After ten years of renting a house, Ngoc Bich (from Thai Binh ) and her husband saved 800 million VND. Her family plans to buy an apartment worth about 2 billion VND. Meanwhile, the total income of the couple is 30 million VND/month and they have a small child.
Thus, she has to borrow up to 1.2 billion VND to be able to buy a house. She is wondering about her financial plan to buy her first house while ensuring monthly expenses and debt repayment.
Ms. Nguyen Thi Thuy Chi, personal financial planning expert, FIDT Investment Consulting and Asset Management JSC, gave advice to Ms. Bich.
Sharing with VietNamNet reporter, Ms. Chi said that because she did not know her age, job, income stability, monthly expenses, other assets, other debt situation of Ms. Bich's family... the expert will focus on the aspect of saving to pay off the loan and risk management when borrowing.
For a young family with a small child like Ms. Bich's family, with an income of about 30 million VND/month, the best savings level to ensure both achieving financial goals and meeting living expenses will be about 30 - 40% of income.
Each month, Ms. Bich's family needs to save from 9 to 12 million VND. Saving 12 million VND/month requires a lot of family discipline.
Ms. Chi analyzed that, assuming Ms. Bich borrowed at an interest rate of only 8%/year, with a loan term of 25 years, the monthly principal and interest payment would be 12 million VND/month in the first years of the loan.
Using 100% of your monthly savings to pay the bank will leave you with no "elastic" reserve for cases of interest rate fluctuations, changes in life that cause increased expenses, and no opportunity to invest in other assets... This is very risky for your family.
In addition, with a monthly loan repayment rate higher than 30% of income, you will be at risk if there are problems at work or for some other reason your income decreases.
In terms of a comprehensive personal financial picture, Ms.

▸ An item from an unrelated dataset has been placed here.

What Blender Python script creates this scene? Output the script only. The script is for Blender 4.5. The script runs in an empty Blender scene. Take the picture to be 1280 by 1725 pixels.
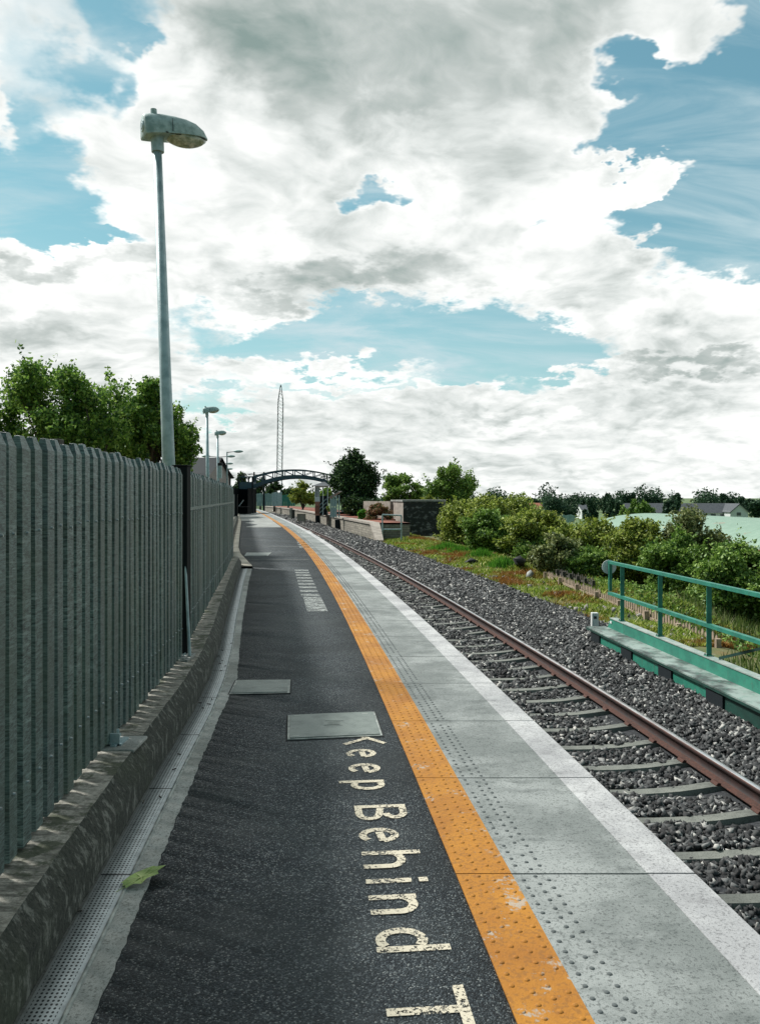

Bich also needs to consider financial needs such as giving money to both parents, planning to have a second baby, or even money to buy furniture and appliances when moving from a rented house to a house owned by her... Or financial reserve needs such as having a reserve fund or life insurance?
With all the above factors, Ms. Chi advised Ms. Bich and her husband to wait for a while to save more, or choose an apartment with a lower value if possible, and possibly buy a house for around 1.5 billion VND.
In case the housing need is too urgent for your family and the price of 2 billion VND is the minimum that you and your husband can accept, you must make sure to prepare all the above backup plans before borrowing.
In particular, one factor that Ms. Bich must ensure is the ability of the couple's income to grow in the future. If the income has the potential to increase by about 10% - 20% in the next 1 - 2 years, the risk of the couple borrowing from the bank will be balanced.